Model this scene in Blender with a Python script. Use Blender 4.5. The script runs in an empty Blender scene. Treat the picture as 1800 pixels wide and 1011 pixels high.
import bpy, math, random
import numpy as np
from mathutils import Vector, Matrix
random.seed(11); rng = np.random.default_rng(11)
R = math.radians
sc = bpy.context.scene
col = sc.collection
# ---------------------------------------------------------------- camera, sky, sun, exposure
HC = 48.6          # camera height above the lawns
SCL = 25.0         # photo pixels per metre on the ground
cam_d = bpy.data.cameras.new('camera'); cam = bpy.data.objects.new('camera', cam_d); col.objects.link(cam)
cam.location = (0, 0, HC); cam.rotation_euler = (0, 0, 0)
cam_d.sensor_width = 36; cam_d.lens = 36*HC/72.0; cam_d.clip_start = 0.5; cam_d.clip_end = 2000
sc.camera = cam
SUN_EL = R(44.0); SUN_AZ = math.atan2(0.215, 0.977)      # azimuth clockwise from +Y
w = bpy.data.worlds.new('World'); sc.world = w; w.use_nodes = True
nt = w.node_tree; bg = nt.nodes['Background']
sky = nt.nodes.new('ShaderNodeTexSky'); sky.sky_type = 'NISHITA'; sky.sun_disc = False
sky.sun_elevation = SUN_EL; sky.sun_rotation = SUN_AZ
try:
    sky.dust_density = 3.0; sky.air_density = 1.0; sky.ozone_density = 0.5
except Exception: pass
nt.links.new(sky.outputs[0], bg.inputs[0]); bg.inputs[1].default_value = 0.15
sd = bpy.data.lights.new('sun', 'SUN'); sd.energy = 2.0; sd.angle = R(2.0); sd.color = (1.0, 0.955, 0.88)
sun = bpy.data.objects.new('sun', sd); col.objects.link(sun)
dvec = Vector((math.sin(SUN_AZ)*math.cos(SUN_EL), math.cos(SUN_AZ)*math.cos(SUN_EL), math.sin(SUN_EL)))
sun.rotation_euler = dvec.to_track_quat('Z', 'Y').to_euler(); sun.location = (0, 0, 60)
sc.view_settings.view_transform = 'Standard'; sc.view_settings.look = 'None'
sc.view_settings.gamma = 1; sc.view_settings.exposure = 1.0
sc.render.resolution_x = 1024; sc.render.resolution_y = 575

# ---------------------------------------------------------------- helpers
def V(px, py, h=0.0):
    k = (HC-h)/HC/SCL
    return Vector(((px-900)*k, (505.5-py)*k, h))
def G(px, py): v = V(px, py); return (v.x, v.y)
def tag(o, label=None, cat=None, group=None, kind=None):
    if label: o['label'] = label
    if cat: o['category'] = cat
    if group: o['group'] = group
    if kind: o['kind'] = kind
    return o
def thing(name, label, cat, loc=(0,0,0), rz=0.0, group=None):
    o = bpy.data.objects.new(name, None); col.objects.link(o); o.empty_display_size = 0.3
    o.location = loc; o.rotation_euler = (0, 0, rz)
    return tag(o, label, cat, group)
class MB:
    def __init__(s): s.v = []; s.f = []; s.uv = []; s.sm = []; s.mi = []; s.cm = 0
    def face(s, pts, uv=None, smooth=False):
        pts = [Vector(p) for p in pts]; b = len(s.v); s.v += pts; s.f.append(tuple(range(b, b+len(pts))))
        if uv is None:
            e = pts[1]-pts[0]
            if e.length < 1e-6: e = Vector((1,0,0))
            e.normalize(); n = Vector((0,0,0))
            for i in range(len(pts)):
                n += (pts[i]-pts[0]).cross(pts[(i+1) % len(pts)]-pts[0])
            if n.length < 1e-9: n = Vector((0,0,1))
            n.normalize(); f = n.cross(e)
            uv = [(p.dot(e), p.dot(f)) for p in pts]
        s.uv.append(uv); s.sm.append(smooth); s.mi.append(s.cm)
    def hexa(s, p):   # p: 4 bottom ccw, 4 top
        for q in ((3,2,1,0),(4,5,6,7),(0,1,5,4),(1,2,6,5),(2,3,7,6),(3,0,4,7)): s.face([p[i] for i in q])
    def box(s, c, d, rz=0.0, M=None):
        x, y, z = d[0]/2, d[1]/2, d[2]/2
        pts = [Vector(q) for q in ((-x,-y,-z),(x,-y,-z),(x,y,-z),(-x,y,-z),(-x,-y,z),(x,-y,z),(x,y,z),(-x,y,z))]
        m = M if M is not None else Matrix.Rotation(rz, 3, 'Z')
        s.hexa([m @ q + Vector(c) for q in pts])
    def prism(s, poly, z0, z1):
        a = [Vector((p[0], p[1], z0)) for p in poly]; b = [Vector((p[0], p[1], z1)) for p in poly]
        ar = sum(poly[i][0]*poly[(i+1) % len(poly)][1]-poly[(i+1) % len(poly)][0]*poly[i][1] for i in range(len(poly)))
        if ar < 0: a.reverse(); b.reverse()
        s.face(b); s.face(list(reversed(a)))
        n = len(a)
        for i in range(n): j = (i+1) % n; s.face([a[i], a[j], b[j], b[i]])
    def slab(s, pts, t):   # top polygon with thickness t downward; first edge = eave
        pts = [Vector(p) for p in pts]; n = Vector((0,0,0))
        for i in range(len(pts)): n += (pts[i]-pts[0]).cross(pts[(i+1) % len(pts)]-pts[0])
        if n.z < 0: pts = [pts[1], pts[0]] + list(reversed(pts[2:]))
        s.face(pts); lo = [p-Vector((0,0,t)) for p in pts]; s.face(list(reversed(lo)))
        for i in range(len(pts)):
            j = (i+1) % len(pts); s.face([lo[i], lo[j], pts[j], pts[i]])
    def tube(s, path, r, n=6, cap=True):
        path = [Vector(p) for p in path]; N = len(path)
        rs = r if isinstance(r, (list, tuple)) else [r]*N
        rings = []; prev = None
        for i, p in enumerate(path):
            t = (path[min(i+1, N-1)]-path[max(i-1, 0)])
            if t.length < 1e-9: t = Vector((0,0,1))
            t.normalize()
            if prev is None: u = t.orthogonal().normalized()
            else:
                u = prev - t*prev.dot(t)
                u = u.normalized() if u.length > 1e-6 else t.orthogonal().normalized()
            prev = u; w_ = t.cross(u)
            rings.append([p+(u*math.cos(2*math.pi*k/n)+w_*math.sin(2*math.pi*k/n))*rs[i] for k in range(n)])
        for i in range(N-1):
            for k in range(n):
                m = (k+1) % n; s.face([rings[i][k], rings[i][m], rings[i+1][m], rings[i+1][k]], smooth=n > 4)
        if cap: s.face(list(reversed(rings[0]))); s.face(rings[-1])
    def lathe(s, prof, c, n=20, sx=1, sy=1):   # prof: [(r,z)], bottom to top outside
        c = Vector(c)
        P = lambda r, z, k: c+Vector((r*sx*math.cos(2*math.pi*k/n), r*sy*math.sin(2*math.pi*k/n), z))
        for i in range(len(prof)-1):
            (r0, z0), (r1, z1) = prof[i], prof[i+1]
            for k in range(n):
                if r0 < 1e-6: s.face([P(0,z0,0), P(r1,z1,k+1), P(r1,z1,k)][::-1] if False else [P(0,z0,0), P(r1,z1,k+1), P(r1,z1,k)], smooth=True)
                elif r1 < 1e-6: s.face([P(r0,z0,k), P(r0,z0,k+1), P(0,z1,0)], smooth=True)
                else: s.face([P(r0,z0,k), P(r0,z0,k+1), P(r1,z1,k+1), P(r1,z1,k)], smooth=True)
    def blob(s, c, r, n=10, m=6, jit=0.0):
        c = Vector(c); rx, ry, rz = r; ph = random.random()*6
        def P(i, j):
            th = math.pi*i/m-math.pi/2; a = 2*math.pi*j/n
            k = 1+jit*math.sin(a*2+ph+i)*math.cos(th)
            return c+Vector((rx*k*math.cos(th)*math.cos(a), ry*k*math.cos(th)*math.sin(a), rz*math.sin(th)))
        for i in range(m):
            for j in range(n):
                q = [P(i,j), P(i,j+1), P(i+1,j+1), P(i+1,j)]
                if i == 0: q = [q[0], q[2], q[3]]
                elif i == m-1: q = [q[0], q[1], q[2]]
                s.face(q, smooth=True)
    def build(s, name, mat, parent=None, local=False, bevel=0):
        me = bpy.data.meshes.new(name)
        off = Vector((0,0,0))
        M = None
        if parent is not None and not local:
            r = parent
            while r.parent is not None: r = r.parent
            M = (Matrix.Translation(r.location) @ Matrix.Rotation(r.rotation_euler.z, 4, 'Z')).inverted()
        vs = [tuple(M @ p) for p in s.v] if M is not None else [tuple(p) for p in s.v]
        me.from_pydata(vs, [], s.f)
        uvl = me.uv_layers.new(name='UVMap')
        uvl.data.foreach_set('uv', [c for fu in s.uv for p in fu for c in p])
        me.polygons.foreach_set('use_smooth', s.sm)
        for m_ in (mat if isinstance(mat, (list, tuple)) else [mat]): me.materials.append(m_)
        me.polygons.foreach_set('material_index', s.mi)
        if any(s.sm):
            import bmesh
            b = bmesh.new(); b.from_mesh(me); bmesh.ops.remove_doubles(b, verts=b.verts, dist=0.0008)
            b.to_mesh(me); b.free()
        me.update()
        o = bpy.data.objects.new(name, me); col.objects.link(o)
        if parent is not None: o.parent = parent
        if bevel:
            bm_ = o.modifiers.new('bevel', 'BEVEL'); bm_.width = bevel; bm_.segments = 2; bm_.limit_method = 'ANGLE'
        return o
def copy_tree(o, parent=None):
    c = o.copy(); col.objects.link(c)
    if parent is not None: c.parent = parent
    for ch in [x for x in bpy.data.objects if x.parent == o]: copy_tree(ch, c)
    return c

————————

◆ DIRECTIONS FOR THIS TASK: Search the lines above for the string "with", then show every one that has it.

◆ ANSWER TO THE PROBLEM:
Model this scene in Blender with a Python script. Use Blender 4.5. The script runs in an empty Blender scene. Treat the picture as 1800 pixels wide and 1011 pixels high.
    def slab(s, pts, t):   # top polygon with thickness t downward; first edge = eave